Thursday, October 11, 2012

OFF!/Negative Approach/Double Negative
Tuesday, September 25th 2012
State Theatre, St. Petersburg, Florida


The tired impression that punk is nothing but nihilism gets a breath of life with a line-up of bands named like this.  It’s time for some mathcore: a Double Negative equals a (presumably) single positive, plus another Negative (Approach) brings us back to zero in which case the music stays Off!.  Goddamn Christ, imagine if Negative FX (hardcore band that NOFX took their name from) or any other number of miserable bastard-sounding bands had managed to show up, we’d be here all night.

And between a door time of 7pm and North Carolina’s Double Negative not coming on until 9:20, for a while it’s starting to look like we will be. Playing with Off! does not mean that you never come on stage.  Double Negative may not have been to blame of course, and they have the decency to be pretty good, if not exactly amazing.  Singer Scott Williams (aka, ‘Epic Warfare’) provides crisp vocals to music that while not mere noise, does reject the oxymoron of ‘melodic’ hardcore in favour of wandering experimentation that doesn’t find anywhere that interesting.  (Having now listened to their recordings a few times without feeling impatient or knackered, I have a better impression. Nice stuff.)

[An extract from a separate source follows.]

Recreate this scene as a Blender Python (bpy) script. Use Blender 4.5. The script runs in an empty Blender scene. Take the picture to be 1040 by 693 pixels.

It is not so much a Negative Approach as a slow-and-steady approach for the Detroit band who perform next.  Not their music, which is a mixture of short fast hardcore and dirty rock n roll; this is their very first visit to St. Pete since they originally formed in 1981.  John Brannon live sounds a bit like Dennis Lyxzén (Refused/T(I)NC) screaming over metal-tinged rock with fat and beefy riffs.  Fittingly for a band with a great song like ‘Dead Stop,’ Negative Approach have the satisfying sudden ending down to a T.  When, on a couple of occasions, the band needs to fix something or get in tune, there is either pleasant banter or calm intermissions.  The guitarist might need to come back to St. Pete at a future date though if he saw the city the way he saw the crowd: his back was facing us the entire time.

Like in those intermissions, it is strangely quiet in the venue between the sets of Negative Approach and Off!.  I decided before this gig that the back-to-basics nature of Off!’s music meant I should also try to embrace simple fun by getting the crap kicked out of myself.  After an initially slow reaction from the crowd, a few songs in a circle pit in the shape of the bands opening letter viciously forms and puts to bed any thoughts I had about getting in there.  Keith Morris is manic and wide-eyed as usual, blasting through songs so short and intense that his extended stage rants are needed to make the set long enough.  Telling people to vote: not normally considered all that punk of an activity. But the way Morris stares at you when he says it (“they don’t WANT you to vote”), as if he’s stabbing daggers of self-evident truth into your brain, is very compelling.

Before ‘Borrow and Bomb’ he complains about the flaccid argument that the US is broke as well as its drone strikes, in a refreshingly straightforward (or simplistic) way that most of Off!’s 65-second songs mirror.  The song ‘Jeffrey Lee Pierce’ is a eulogy for the blues-punk pioneer, in which we are all invited to insert the name of somebody we have lost.  Some arsehole who has never lost anyone shouts “nobody cares.”  From the look on Morris’s face, it’s hard to tell if he is being truthful when he pauses then says that he can’t hear very well on stage.  Another cock decides that ‘Peace in Hermosa’ (“this one’s about peace”) is the perfect time to shoulder launch into unsuspecting people.  There is no time to worry about such shit though — Off! hammer through something close to their entire output of music before leaving without an encore.  Their set was a lot like their recordings both in sound and vibe, and for that we should be happy.